Die Rückkehr der Geopolitik
Wann hat die Wiederkehr des in Deutschland einst verpönten Begriffs der Geopolitik in die außenpolitische Debatte begonnen? Der Zeitpunkt ist schwer zu datieren. Auf den Tag genau lässt sich dafür der Moment bestimmen, an dem Ursula von der Leyen den Anspruch formulierte, „eine wahrhaft geopolitische Kommission“ zu führen: Das war am 12.11.2019, kurz vor ihrem Antritt als EU-Kommissionspräsidentin. Seither wird die EU an dieser Ambition gemessen.
In den letzten Jahren ist die Terminologie der Geopolitik allerdings übernutzt worden. „Geopolitisch“ ist eine Art Prunkwort, das außenpolitische Reden oder Leitartikel aufwertet („Deutschland kann sich geopolitisch nicht wegducken“) und Ansprüche auf höheres Durchblickertum signalisiert („Der Newsletter über geopolitische Risiken für den deutschen Mittelstand“).
Neuerdings hat es die Geopolitik sogar unter die Ausreden für schlechte Haushaltsführung geschafft. Die Vorsitzende der Wirtschaftsweisen schlug nach dem Urteil des Verfassungsgerichts vor, eine „geopolitische Ausnahme“ für den nächsten Bundeshaushalt zu erklären (wegen der Belastung durch den Ukraine-Krieg). Ein wenig überzeugendes Argument, denn die enormen Kosten für diesen Krieg werden sicher keine Ausnahme bleiben.
Es gibt kein Zurück hinter die außenpolitische Überforderung, die etwas hilflos mit der geopolitischen Terminologie umrissen wird. Der Boom des Begriffs ist darum auch nicht auf Deutschland beschränkt. Die maßgebliche außenpolitische Publikation Frankreichs, Le Grand Continent, wird von der „groupe d’études géopolitiques“ herausgegeben. Geopolitik wird bei unserem Nachbarn, genau wie in der britischen und amerikanischen Öffentlichkeit, als wertfreie Wissenschaft betrachtet, die in einer Welt neuer Großmachtkonflikte unerlässlich ist.

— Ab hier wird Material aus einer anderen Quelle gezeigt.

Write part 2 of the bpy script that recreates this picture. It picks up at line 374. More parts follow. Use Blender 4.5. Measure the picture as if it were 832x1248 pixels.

Die heutige Geopolitisierung der EU hat nichts mit der diskreditierten deutschen Denkschule (von Friedrich Ratzel über Karl Haushofer bis zu Carl Schmitt) und ihrer imperialistisch-rassistischen „Lebensraum“-Ideologie zu tun. Im Gegenteil: Sie ist eine defensive Reaktion auf die raumgreifenden Aktivitäten konkurrierender Großmächte.
Geopolitik betont die politische Bedeutung des Terrains. Es geht um (natürliche) Grenzen, Infrastruktur, Ressourcen, sichere Handelswege, militärische Machtmittel. Chinas Projekt der „Neuen Seidenstraße“ verbindet alle diese Faktoren in einer großen geostrategischen Anstrengung. Dieses Projekt ist einer der Gründe für den geopolitischen Anspruch der Kommissionspräsidentin. Der andere ist Putins Angriff auf die Ukraine und damit auf die europäische Friedensordnung im Namen eines russischen Großraumdenkens.
Lange hatte die EU sich nicht als ein geopolitischer Akteur, sondern als Raum des Rechts verstanden, der qua Attraktion von den Rändern her wuchs. Dass der russische Nachbar dieses gutartige Wachstum (in Form der „Assoziierung“ der Ukraine) als geostrategischen Akt wahrnahm und es ab 2014 mit Gewalt zu stoppen versuchte, war ein tiefer Schock. Er wird nicht der letzte bleiben. Das neue Reden über Geopolitik verdankt sich der verspäteten Erkenntnis, dass die freiheitliche Welt der Regeln, Verträge und Institutionen von Voraussetzungen lebt, die sie nicht selbst bereitstellen kann.